As per the data released by the commerce ministry, the trade deficit or the difference between imports and exports was US$14.88 billion, up about 41% YoY. The gap had touched US$16.2 billion in November 2014.

A wider current account deficit in the midst of a sharp rise in oil prices, fiscal slippage risks, and above-target inflation point to a weaker macro backdrop for the economy.

One must also note that in the last one decade, India is making serious efforts to reduce the fiscal deficit level. Ever since, the new government came in it has been in favor of fiscal consolidation and meet the long term fiscal deficit target of 3% by FY17-18. This will be the lowest target compared to the last couple of years.

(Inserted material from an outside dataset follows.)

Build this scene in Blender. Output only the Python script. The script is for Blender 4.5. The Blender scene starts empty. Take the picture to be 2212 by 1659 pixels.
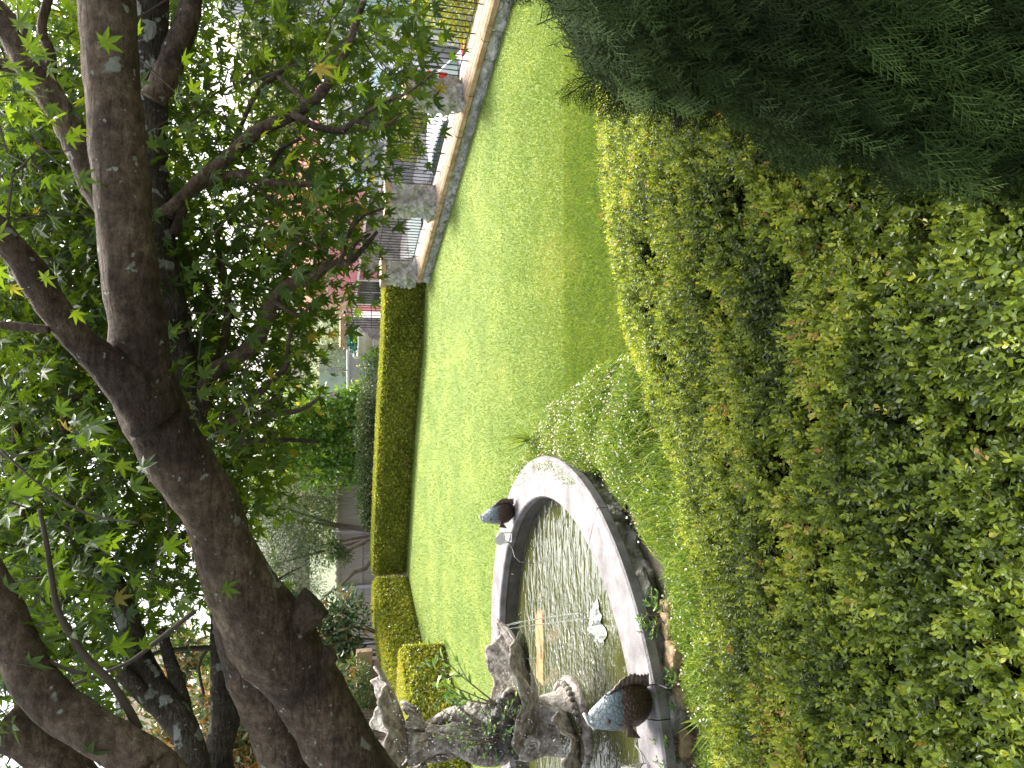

That said, challenges remain in achieving the above stated target. The notebandi exercise resulted in a slowdown. Further, government announced flurry of projects but execution is still pending. This means the government needs to relax its spending to spurt the growth again.

This means, once again, the government needs to fight dual challenge. First, maintaining its stance on fiscal consolidation and sticking it fiscal deficit target of 3% of GDP for FY17-18. Second, it must relax the deficit target for reviving the economic growth from the shock of demonetisation.

It is also worthwhile to note that creating economic growth by the government spending its way out of trouble, cannot continue indefinitely.

As Vivek Kaul writes in one of his recent editions of the Vivek Kaul's Diary... 'At the end of the day the government has a limited amount of money at its disposal. Further, its expenditure tends to be terribly leaky and does not reach a major portion of those it is intended for.'

It would be interesting to see how the government tackles the above challenges. We'll keep you updated on the developments from this space.